We have 4 predominant approaches to market analysis:
1. Common sense: Choosing the right blend of assets in the first place, buy with discount, not getting greedy, see where the market is going.
2. Psychological: Seasonality, Elliot waves, support/resistance, dead cat bounce, retail investor behavior, algorithmic slippage.
3. Fundamental: Accounting ratios, long term indicators and polls, debts and yields, analysis of regulatory moves.
4. Technical: Bollinger bands, MACD, Stochastic RSI, doji patterns etc.
All these methods are not fully objective, influence each other and provide multiple conflicting indicators at each time scale and asset within asset class scale.
First of all, it would be unwise to ignore any indicator, but equally unwise to react to every indicator.
Therefore for each trade we define ~5 dominant indicators at entrance and at exit, but also we “rebalance” relevance of indicators each time we analyze the market.
Short-term local indicators are good for selecting timing and picking an asset, but longer more global analysis sets the tone for choosing the trade in the first place.
Being statisticians we trust fundamental analysis more than other sorts of analysis since it supplies fewer false signals.
Long-term technical indicators are generally more stable and accurate than short-term indicators and validate/invalidate accuracy of fundamental analysis.

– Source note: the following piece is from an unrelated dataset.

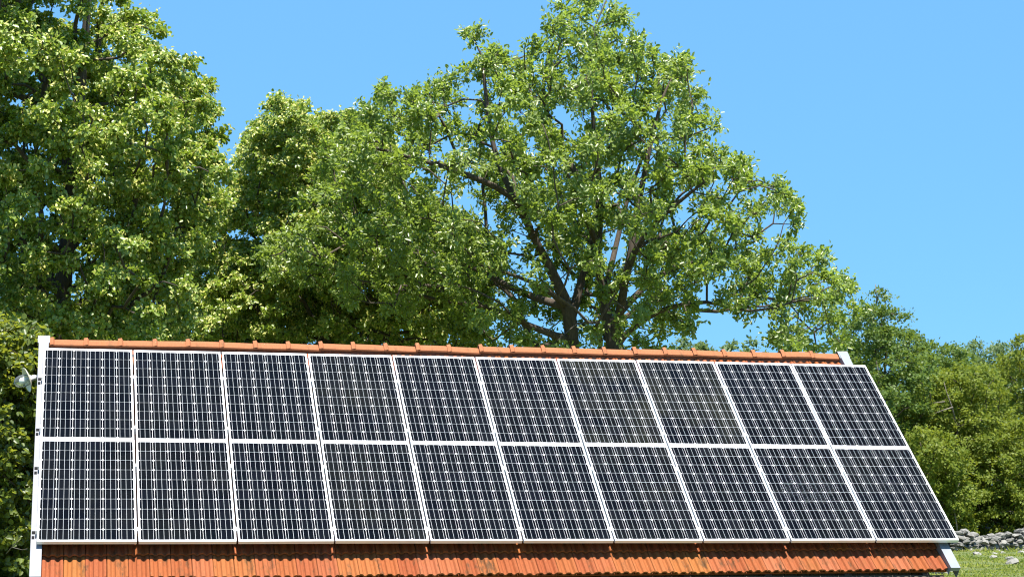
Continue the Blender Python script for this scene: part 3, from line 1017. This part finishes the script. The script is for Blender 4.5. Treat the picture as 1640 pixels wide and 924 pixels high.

Short-term technical indicators are used to check timing and change of trends.
Psychological indicators may be used to explain the short-term technical indicators.
“Pulling the trigger” one way or another is always based on common sense.
The common question is always: did I get the trend right, or are we witnessing manifistation of a new trend?
Leading vs lagging indicators, news announcement etc help only to some extent.
Any decision has a statistical possibility of failure, and should be bound by proper diversification and time scale selection.
There is a common sense rule: in case of doubt reduce your bet [rebalance], if the certainty increases double your bet [shorter time scale leveraged assets].
In any case, the technical analysis is a semi-objective baseline for more disciplined trading and rebalancing.